There was a day in Nashville, when the hottest ticket in town was to climb aboard. "About 56 different passenger trains served Nashville every day," Joey Bryan, a train historian with the Nashville Steam Preservation Society, said.

But that was the 40s and the 50s. In the 60s, roads overtook the rails. "When Amtrak was formed, it was really the end of the glory years or glory age of passenger rail service in the country," Bryan said.

In 1971, Amtrak opened up the Floridian line that stretched from the beaches of Florida, through Georgia and Alabama, into Tennessee, up into the Midwest and ended in Chicago. At Nashville's Union Station, two Amtrak trains left each day. One left north towards Chicago, the other headed south to Miami. Unfortunately, there were problems from the start.
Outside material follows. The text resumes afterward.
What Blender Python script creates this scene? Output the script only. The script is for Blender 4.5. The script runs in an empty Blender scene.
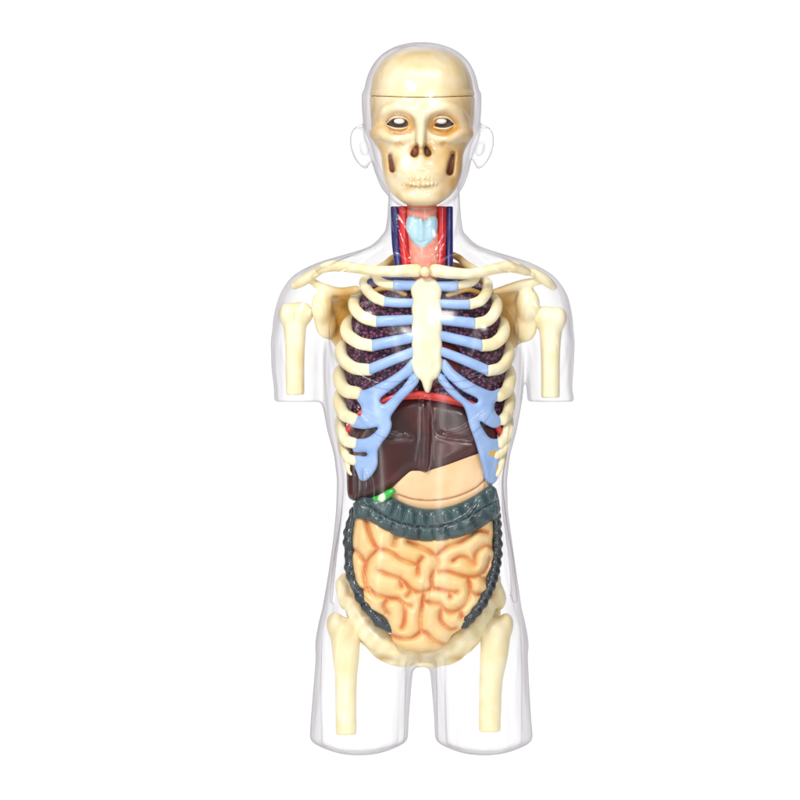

"They were often late, very few people were aboard," Bryan said. "The track was not up to snuff of what it needed to have for high speed service. The mechanical issues always plagued the locomotives so they were just rarely on time and couldn’t perform very well."

We took a trip into the NewsChannel 5 archives and found footage that proved - the glory days - these were not. The video was shot in 1977, the day President Jimmy Carter announced the Floridian line had to be cut due to Amtrak's financial woes. The route was on life support for another two years. "It really just limped along from there. People lost the eye for rail travel," Bryan said.

Then finally in 1979, it was truly the end of the line. "Everyone by that point had their own personal automobile to hop on the highway system and get there whenever they felt like it," he said.

Nearly 50 years later, there's a new push to get Nashville back on track. Joey says some of the same issues still remain. The tracks still need a lot of work plus Amtrak has to do what they didn't do last time -- get the public on board. "You really need the public support and the public saying yes we want this for Amtrak to come back," Bryan said.